And here is the Solution in one line:

\displaystyle \prod_{k=2}^n (1+a_k)^k = \prod_{k=2}^n \left(\sum_{j=1}^{k-1}\frac{1}{k-1}+a_k\right)^k \stackrel{A-G, \frac{1}{k-1}\neq a_k}{>} \prod_{k=2}^n \frac{k^k \cdot a_k}{(k-1)^{k-1}} \stackrel{\prod_2^n a_k=1}{=} n^n

Detailed explanation:

The secret ingredient of cooking this dish is to realize that you can use AM-GM inequality to pan fry those summations into products and then heat it with telescoping product to reduce the sauce to the final result you want to prove.

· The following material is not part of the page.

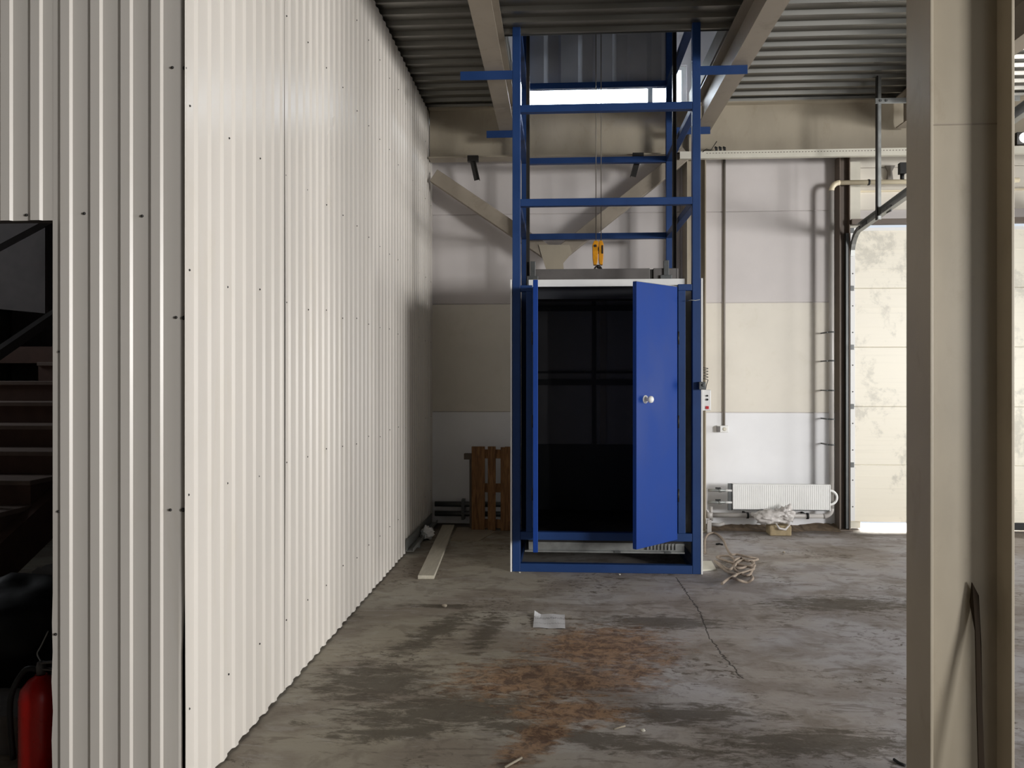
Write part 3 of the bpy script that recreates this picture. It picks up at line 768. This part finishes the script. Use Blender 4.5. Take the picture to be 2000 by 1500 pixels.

So, start with the (1+a_k)^k, you see there is an exponent of k, it may give us a hint that we need k terms when using AM-GM inequality, hence

\displaystyle 1+a_k = \frac{k-1}{k-1}+a_k = \frac{1}{k-1}+\frac{1}{k-1}+\cdots+\frac{1}{k-1}+a_k = \sum_{j=1}^{k-1} \frac{1}{k-1} + a_k

Next, \frac{1}{k-1} and a_k are positive, so we can apply the AM-GM inequality,

\displaystyle \frac{1}{k} \left(\sum_{j=1}^{k-1}\frac{1}{k-1} + a_k\right) \geq \left(\frac{1}{(k-1)^{k-1}} \cdot a_k\right)^{1/k}

Then raise both sides to the kth power and move the k^k to the right,

\displaystyle \left(\sum_{j=1}^{k-1} \frac{1}{k-1}+a_k\right)^k \geq \frac{k^k}{(k-1)^{k-1}} \cdot a_k

Then, multiply (n-1) of these inequalities together we get

\displaystyle \prod_{k=2}^n \left(\sum_{j=1}^{k-1}\frac{1}{k-1}+a_k\right)^k \geq \prod_{k=2}^n \frac{k^k}{(k-1)^{k-1}}\cdot a_k

Equality holds if \frac{1}{k-1}=a_k \quad \forall k \in \{2,3,\ldots,n\}, but then we have

\displaystyle \frac{1}{1}\cdot\frac{1}{2}\cdot\frac{1}{3}\cdots\frac{1}{n-1}=a_2 a_3 \cdots a_n = 1

or

(n-1)! = 1

which is impossible because by assumption n \geq 3, so this is indeed strict inequality,

\displaystyle \prod_{k=2}^n \left(\sum_{j=1}^{k-1}\frac{1}{k-1}+a_k\right)^k > \prod_{k=2}^n \frac{k^k}{(k-1)^{k-1}}\cdot a_k

or simply

\displaystyle \prod_{k=2}^n (1+a_k)^k > \prod_{k=2}^n \frac{k^k}{(k-1)^{k-1}}\cdot a_k

Then we can reduce the right side by using the telescoping product and the given assumption that a_2 a_3 \cdots a_n = 1,

\displaystyle \prod_{k=2}^n \frac{k^k}{(k-1)^{k-1}}\cdot a_k = \frac{2^2\cdot3^3\cdot4^4\cdots n^n}{1^1\cdot2^2\cdot3^3\cdots(n-1)^{n-1}}\cdot a_2 a_3 \cdots a_n = n^n

And therefore,

\displaystyle \prod_{k=2}^n (1+a_k)^k > n^n

QED